To protect personnel from a criticality accident — a runaway, self-sustaining nuclear chain reaction — we employ the best practices of criticality safety, a field invented at Los Alamos. There has not been a criticality accident at Los Alamos in 60 years. By introducing rigorous policies and procedures, implementing safety controls, maintaining operational transparency and developing the best workforce, we have set up a system that enables personnel to pause work far short of a serious accident —an important first step.
These pauses can reveal a deviation from our processes or a criticality infraction. Despite the scary name, a criticality infraction does not mean materials have gone critical in a nuclear chain reaction. It’s not a nuclear criticality accident, a runaway chain reaction or a nuclear explosion. A criticality infraction occurs when one of our engineered safety controls has not been followed to the letter.
As a learning organization, the laboratory takes infractions, no matter how minor, seriously. Each, while not posing a serious threat to health or safety, provides an opportunity to improve. We may pause work for a few hours to ensure everything is going as planned, or, if needed, longer. Pauses do not reveal a safety failure. They are the hallmark of a healthy, safety-conscious work culture.
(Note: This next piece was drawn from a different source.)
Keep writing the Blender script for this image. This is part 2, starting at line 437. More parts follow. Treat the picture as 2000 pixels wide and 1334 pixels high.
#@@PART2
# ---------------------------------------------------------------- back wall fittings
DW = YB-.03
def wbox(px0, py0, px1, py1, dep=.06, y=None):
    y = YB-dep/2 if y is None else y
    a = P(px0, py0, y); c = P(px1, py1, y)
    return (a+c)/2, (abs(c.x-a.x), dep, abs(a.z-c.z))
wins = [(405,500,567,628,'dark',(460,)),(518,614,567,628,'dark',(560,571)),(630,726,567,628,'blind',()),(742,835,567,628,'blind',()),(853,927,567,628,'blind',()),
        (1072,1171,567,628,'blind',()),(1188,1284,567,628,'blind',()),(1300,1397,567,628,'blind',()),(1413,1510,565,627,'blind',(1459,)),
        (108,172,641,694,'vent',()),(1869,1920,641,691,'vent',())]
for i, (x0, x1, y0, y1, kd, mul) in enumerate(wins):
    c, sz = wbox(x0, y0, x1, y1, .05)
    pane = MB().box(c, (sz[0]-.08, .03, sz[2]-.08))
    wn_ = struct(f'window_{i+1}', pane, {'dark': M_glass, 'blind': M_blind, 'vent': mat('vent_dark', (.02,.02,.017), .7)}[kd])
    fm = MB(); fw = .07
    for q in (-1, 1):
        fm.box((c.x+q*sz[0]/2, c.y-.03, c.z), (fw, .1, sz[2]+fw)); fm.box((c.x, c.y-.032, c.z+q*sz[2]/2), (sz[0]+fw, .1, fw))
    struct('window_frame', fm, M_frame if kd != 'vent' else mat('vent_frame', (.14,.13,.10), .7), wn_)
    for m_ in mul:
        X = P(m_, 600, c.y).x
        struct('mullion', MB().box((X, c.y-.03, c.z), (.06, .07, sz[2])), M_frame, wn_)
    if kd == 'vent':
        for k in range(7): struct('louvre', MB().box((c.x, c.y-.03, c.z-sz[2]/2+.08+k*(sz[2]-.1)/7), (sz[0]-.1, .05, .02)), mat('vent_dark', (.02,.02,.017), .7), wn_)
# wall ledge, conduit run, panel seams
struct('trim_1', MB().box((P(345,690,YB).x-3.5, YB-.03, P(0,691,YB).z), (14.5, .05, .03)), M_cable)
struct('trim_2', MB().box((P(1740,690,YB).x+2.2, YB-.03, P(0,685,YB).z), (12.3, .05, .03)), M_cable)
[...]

We want to reduce infractions and intensify focus on criticality safety through hiring and training, including hands-on criticality experiments. Personnel work with nuclear materials in a safe, controlled environment to get firsthand knowledge of nuclear material operations and criticality safety program requirements so they can recognize and address situations.
We encourage a questioning attitude; it is the linchpin of a safety culture. Whether it’s our work at a firing site, in the laboratory or on the construction site, a questioning attitude keeps employees alert to potential hazards and helps us learn from mistakes. A questioning attitude is a sign of a healthy, learning workforce culture.
Similarly, employees are encouraged to pause work if they see a concern. We do this out of an abundance of caution and because we are committed to continuous improvement. While only some events signal a need for change, they all provide opportunities to double-check our processes. We want workers to flag potential issues. In short, when an event gets reported, we can learn from it and prevent it from happening again.
I believe how we do our work is as important as the work we do. That approach, which has been gaining traction, will keep us on task for safely performing our work for the nation. At the end of the day we want our employees to safely return home to their families. Our commitment to safety is inseparable from our commitment to the community.